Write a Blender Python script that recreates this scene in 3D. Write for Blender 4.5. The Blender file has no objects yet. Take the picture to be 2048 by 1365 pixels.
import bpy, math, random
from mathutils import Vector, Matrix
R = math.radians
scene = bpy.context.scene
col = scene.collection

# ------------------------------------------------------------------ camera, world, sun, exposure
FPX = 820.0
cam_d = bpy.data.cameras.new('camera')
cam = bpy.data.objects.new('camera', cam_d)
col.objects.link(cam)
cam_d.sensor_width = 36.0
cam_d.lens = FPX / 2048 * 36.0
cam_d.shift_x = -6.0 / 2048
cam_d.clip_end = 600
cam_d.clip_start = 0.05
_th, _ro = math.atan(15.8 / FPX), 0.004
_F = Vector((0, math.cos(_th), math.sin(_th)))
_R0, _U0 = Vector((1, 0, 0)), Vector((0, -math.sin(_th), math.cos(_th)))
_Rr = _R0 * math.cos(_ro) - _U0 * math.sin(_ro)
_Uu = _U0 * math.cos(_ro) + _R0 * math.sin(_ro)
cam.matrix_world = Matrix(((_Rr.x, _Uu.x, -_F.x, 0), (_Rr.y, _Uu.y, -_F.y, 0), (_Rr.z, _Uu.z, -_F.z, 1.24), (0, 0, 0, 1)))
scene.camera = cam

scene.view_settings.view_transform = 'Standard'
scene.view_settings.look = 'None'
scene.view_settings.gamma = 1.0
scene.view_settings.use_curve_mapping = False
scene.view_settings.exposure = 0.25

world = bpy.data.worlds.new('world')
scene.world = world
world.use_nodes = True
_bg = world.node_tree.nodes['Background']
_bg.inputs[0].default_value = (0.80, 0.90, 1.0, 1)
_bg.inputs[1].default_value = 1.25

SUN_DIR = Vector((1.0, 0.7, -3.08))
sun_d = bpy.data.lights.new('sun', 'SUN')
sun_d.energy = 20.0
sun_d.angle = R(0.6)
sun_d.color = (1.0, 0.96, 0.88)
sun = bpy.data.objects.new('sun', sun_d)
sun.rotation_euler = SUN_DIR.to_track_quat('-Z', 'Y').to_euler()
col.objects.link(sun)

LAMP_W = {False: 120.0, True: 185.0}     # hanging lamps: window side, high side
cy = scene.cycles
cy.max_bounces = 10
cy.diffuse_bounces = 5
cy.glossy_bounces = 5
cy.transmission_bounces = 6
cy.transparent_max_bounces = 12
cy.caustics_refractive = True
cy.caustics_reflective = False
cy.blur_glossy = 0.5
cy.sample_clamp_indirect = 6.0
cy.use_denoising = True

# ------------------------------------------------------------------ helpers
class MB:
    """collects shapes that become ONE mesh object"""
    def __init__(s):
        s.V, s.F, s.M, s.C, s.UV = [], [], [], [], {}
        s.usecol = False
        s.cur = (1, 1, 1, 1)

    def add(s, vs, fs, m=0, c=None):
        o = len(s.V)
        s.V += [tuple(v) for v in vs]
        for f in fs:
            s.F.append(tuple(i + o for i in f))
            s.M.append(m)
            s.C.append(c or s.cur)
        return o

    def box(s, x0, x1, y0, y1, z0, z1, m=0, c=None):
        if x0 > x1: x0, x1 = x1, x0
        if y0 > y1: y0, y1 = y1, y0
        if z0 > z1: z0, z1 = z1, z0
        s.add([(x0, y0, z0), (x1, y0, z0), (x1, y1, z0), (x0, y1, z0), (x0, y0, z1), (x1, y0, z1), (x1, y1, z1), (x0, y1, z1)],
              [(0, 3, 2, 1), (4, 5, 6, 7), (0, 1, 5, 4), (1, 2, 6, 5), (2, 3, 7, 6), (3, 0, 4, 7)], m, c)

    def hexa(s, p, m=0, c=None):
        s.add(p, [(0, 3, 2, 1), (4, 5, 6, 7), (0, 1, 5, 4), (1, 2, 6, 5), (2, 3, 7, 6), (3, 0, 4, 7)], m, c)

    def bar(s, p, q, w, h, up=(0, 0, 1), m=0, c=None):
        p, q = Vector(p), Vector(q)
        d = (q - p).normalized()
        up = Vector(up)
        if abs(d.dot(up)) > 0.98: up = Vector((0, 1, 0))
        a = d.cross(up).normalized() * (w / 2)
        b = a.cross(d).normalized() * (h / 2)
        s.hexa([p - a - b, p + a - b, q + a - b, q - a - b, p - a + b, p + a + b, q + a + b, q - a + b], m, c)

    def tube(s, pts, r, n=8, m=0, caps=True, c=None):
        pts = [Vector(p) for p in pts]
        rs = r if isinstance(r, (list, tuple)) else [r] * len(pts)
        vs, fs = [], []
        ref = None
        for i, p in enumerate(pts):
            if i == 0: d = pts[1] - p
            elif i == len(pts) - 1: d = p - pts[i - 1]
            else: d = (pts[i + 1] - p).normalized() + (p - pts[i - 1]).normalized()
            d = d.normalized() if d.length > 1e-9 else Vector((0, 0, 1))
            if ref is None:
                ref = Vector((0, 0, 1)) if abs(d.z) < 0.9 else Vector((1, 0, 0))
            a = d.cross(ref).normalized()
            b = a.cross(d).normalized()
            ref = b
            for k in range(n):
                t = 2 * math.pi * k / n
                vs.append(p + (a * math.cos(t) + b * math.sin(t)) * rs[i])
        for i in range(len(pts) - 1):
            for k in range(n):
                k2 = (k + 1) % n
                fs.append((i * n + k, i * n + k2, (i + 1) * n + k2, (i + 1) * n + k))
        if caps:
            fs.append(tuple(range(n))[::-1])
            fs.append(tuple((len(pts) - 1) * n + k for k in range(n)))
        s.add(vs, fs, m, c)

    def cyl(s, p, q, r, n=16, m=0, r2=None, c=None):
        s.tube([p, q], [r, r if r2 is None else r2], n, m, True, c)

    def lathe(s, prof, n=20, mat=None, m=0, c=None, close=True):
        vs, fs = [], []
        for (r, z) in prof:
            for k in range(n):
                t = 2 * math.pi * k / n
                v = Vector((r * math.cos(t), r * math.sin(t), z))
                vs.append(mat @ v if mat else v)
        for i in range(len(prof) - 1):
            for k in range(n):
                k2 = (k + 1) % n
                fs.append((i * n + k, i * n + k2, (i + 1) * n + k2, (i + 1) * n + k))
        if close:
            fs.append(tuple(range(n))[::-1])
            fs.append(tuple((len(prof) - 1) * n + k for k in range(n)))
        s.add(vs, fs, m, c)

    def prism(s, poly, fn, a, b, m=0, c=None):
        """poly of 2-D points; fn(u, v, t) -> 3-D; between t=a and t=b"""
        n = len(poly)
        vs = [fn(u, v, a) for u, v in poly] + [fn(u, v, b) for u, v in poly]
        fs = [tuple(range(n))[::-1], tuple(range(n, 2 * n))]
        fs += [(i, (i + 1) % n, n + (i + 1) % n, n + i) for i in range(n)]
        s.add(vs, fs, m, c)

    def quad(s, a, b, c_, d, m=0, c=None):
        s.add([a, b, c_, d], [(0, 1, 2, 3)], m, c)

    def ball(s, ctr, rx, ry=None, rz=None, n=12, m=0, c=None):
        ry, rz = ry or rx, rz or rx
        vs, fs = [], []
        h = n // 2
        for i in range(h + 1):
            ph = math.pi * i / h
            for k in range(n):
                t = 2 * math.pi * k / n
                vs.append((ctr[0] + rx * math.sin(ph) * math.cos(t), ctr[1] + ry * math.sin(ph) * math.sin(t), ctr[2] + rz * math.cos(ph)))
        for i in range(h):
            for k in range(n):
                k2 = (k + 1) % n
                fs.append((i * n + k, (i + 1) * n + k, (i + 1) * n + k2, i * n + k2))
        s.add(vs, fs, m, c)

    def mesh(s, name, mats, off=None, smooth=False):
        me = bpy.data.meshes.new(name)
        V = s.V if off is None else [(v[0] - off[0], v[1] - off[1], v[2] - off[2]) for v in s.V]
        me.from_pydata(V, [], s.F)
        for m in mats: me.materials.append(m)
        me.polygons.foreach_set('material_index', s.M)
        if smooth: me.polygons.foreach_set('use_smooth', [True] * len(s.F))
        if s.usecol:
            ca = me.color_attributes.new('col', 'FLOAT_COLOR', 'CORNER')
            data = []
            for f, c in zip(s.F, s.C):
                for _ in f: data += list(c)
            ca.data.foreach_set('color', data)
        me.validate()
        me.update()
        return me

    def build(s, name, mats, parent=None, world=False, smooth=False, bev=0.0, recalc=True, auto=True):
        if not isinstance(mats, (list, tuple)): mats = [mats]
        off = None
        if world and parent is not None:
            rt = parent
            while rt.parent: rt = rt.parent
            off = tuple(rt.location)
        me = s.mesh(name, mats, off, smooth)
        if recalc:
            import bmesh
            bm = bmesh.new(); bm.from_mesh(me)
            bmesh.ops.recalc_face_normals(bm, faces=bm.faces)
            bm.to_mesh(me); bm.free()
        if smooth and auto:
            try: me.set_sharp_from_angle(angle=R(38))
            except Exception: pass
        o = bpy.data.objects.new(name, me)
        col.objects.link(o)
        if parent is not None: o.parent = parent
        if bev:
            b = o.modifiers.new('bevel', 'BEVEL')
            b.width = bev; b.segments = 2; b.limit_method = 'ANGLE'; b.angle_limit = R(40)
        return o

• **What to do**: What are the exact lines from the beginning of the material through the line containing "col = scene.collection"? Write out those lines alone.

• **Full solution**:
Write a Blender Python script that recreates this scene in 3D. Write for Blender 4.5. The Blender file has no objects yet. Take the picture to be 2048 by 1365 pixels.
import bpy, math, random
from mathutils import Vector, Matrix
R = math.radians
scene = bpy.context.scene
col = scene.collection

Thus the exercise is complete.